Violent protests in times of crisis, comparing local environmental movements in Greece

Angelos Evangelinidis

University of Graz, Austria

The recent anti-austerity cycle of protest in Greece included many violent events against state authorities. These violent acts, however, did not occur in a vacuum but were a result of loss of legitimacy by both major parties as a result of the crisis. This is more evident in the ad hoc movement actors such as local environmental movements that only rarely resort to violence compared with the traditional social movements. Aim of this paper is to highlight the importance of violent repertoires in terms of efficiency and to provide a contextualization of the wider anti-austerity protests by looking into two NIMBY movements that unfolded under the same timeframe in a comparative perspective: the movement against the sitting of a waste landfill facility in the city of Keratea, and the movement against gold mining in Chalkidiki, in northern Greece. Their decision to use violent tactics, however constrained, was taken in order to have their claims heard and, at the same time, due to the inefficiency of other forms of protest. Local environmental protests are an ideal case-study for examining social movement radicalization processes and repertoires’ evolution due to their relative narrow scope and short time-frame. Although superficially identical the two cases above differ in their outcomes. In the former case, the movement succeeded in achieving its aims, the latter instead was defeated as a result of state repression. By addressing this issue, we contribute to the understanding of the causes and consequences of strategic choices by movements.

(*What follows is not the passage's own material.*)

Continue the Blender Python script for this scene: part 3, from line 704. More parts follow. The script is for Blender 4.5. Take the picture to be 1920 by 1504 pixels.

The Outcomes of Rioting: Exploring the Effects of The 2014 Gamonal Riots on Emotions and Collective Identity

Alba Arenales

Independent researcher, Spain

After months of mobilization against the renewal of a street in Gamonal, a district of the Northern city of Burgos, Spain, locals experienced four days of rioting in January 2014. The neighbours of this historically working class district were opposed to the construction of a new boulevard because they considered the council was splurging public resources. This was seen as an act of corruption at a time of crisis, when several budget adjustments and cuts were being implemented. Pre-existing social networks as well as a strong local identity were one of the main factors for the development of the riots. The district became a liberated space where emotional dynamics and collective identity played an important role to strength solidarity ties and to reduce repression risks, although some locals were arrested eventually. This paper examines what are the consequences of rioting in the district community. The aim is to focus on analysing the effects of using this form of collective action on activist’s emotional bonds and identity, studying whether the solidarity ties and social bonds that were built remain. To this purpose, I will conduct in-depth interviews three years after riots broke out.